At the May 15 meeting the Department of Building Inspection (DBI) presented a suite of operational updates, including budget changes tied to fee timing, inspection performance metrics and a stakeholder report on concrete building safety and retrofits.
Director Patrick O'Reordan said the mayor's proposed budget includes general-fund support for community-based organizations of $4,320,000 for the coming year; DBI staff said timing shifts mean fee changes will likely take effect Sept. 1 rather than July 1, costing about $1 million of near-term revenue. Deputy Director for Administration Alex Koskin said the controller's office reduced the city overhead allocation to DBI, yielding about $900,000 in savings to the fund balance.
Deputy Director Matthew Green reported that in April the building, electrical and plumbing divisions conducted 10,814 inspections and completed 97% within two business days, exceeding a 90% target. Housing inspection responded to most non-life-hazard complaints within target windows and abated hundreds of violations; code enforcement referred 52 cases to director's hearings.
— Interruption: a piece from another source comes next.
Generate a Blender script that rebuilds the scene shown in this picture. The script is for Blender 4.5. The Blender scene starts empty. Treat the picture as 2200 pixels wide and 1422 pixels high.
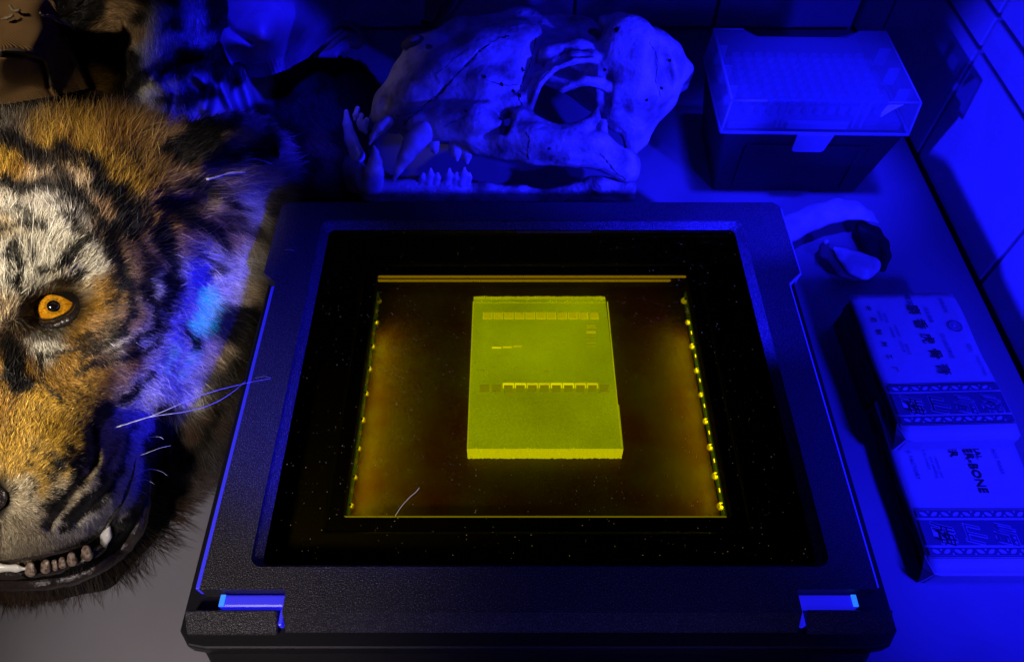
import bpy, bmesh, math, random
import numpy as np
from mathutils import Vector, Matrix
random.seed(7); RNG = np.random.default_rng(7)
C = bpy.context.scene.collection; SC = bpy.context.scene
R = math.radians

# ------------------------------------------------------------------ camera
F, PITCH, CAMZ = 1550.0, R(54.2), 0.43           # focal length in pixels of a 2200 px wide frame
cam_d = bpy.data.cameras.new('camera'); cam = bpy.data.objects.new('camera', cam_d); C.objects.link(cam)
cam.location = (0, 0, CAMZ); cam.rotation_euler = (math.pi/2 - PITCH, 0, 0)
cam_d.sensor_width = 36; cam_d.lens = 36*F/2200; cam_d.clip_start = .01; cam_d.clip_end = 50
SC.camera = cam
SP, CP = math.sin(PITCH), math.cos(PITCH)

# ------------------------------------------------------------------ world, lamps, exposure
w = bpy.data.worlds.new('World'); SC.world = w; w.use_nodes = True
w.node_tree.nodes['Background'].inputs[0].default_value = (.25, .28, 1, 1)
w.node_tree.nodes['Background'].inputs[1].default_value = .0006
SC.view_settings.view_transform = 'Standard'; SC.view_settings.look = 'None'
SC.view_settings.exposure = 0; SC.view_settings.gamma = 1
SC.cycles.use_denoising = True; SC.cycles.max_bounces = 8; SC.cycles.transparent_max_bounces = 16
SC.cycles.sample_clamp_indirect = 3
try: SC.cycles_curves.shape = 'RIBBONS'
except Exception: pass

def lamp(name, kind, loc, aim, energy, color, size=.1, cone=None, blend=.5):
    d = bpy.data.lights.new(name, kind); o = bpy.data.objects.new(name, d); C.objects.link(o)
    o.location = loc
    o.rotation_euler = (Vector(aim)-Vector(loc)).to_track_quat('-Z', 'Y').to_euler()
    d.energy = energy; d.color = color
    if kind == 'AREA':
        d.shape = 'DISK'; d.size = size
        if cone: d.spread = R(cone)
    if kind == 'SPOT':
        d.shadow_soft_size = size; d.spot_size = R(cone); d.spot_blend = blend
    return o
BLUE = (.007, .006, 1); WARM = (1, .86, .62)
lamp('blue_key_lamp', 'SPOT', (.345, .04, .25), (.285, .27, .0), 8, BLUE, .02, 88, .8)
lamp('blue_wall_lamp', 'SPOT', (-.06, .24, .130), (.36, .37, .085), 18, BLUE, .006, 42, .5)
lamp('blue_top_lamp', 'SPOT', (.22, .36, .60), (.235, .47, .05), 32, BLUE, .03, 22, .6)
lamp('blue_skull_lamp', 'SPOT', (.21, .17, .60), (.02, .455, .06), 6, BLUE, .012, 25, .6)
lamp('blue_cheek_lamp', 'SPOT', (.305, .235, .175), (.05, .47, .055), 18, BLUE, .006, 40, .6)
lamp('blue_side_lamp', 'SPOT', (.10, .05, .24), (-.165, .27, .03), 15, BLUE, .02, 36, .8)
lamp('blue_back_lamp', 'SPOT', (-.02, .30, .62), (-.195, .505, .09), 38, BLUE, .02, 17, .6)
lamp('blue_front_lamp', 'SPOT', (.20, -.30, .34), (.03, .09, .06), 3.2, (.12, .11, 1), .05, 34, .8)  # added unseen lamp, gives the casing front a faint blue sheen
lamp('warm_ear_lamp', 'SPOT', (-.20, .20, .52), (-.235, .34, .08), 4.5, (1, .82, .74), .012, 21, .8)
lamp('warm_lamp', 'SPOT', (-.19, -.08, .53), (-.315, .24, .10), 20, WARM, .012, 33, .7)
lamp('warm_rake_lamp', 'SPOT', (-.60, .36, .46), (-.37, .29, .12), 13, (1, .76, .36), .01, 27, .7)
lamp('warm_cloth_lamp', 'SPOT', (-.50, .14, .60), (-.385, .49, .12), 11, WARM, .02, 17, .6)
lamp('warm_snout_lamp', 'SPOT', (-.34, .40, .48), (-.115, .50, .10), .45, (1, .80, .72), .02, 12, .7)
lamp('neutral_fill_lamp', 'SPOT', (-.28, -.22, .46), (-.165, .12, .0), 6, (1, .87, .87), .05, 32, .8)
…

On seismic and structural planning, Deputy Director Neville Perera presented a stakeholder report recommending a screening and retrofit program for concrete buildings. DBI indicated an inventory of roughly 3,600 non-ductile concrete buildings and about 850 tilt-up buildings; staff recommended developing financing options, grant programs, a communications plan, tenant-notification processes, and publishing retrofit guidance in the existing building code. The department emphasized the need for coordination with the Office of Resilience and Capital Planning and the Department of Emergency Management and said a tracking/customer-relationship-management system will be needed to manage screening and compliance.